In this historical photo from the U.S. space agency, the D-558-2 #2 is launched from the P2B-1 in this 1956 NACA High-Speed Flight Station photograph. The D-558 Phase Two aircraft was quite different from its Phase One predecessor, the Skystreak.

German wartime aeronautical research records, reviewed in 1945 by Douglas Aircraft Company personnel, pointed to many advantages gained from incorporating sweptback wing design into future research aircraft. These findings along with wind tunnel studies performed by the National Advisory Committee for Aeronautics (NACA) at Langley Memorial Aeronautical Laboratory, resulted in the modification of the straight wing D-558-1 Skystreak contract to include investigation of sweptback wings.

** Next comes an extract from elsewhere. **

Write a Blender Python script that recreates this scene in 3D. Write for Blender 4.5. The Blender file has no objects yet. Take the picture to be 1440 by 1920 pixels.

Three redesigned aircraft were built by Douglas Aircraft Company under a contract from the Navy Bureau of Aeronautics and named D-558-2 Skyrocket. Originally all three were designed for ground take-off and used mixed power propulsion systems, consisting of a turbojet engine for take-off and a rocket engine, for greater speed in flight. The early flight tests were made using only the turbojet engine with the rocket engines added, when available.

As the flight program evolved, only one D-558-2 ended-up powered by a mixed rocket and turbo-jet propulsion system. From the experience gained during the X-1 rocket program and from Skyrocket mixed propulsion flights, the Navy and the NACA proceeded to have all three of the D-558-2 aircraft modified for air launching from a Navy-operated P2B-1 Superfortress (Navy version of the Air Force B-29), later becoming NACA 137. Although not designated an "X vehicle," the D-558-2 was essentially an X-vehicle aircraft in design and function, and contributed much to aeronautics research.

The National Advisory Committe on Aeronautics (NACA) was a precursor to NASA. NACA was created by Congress in 1915.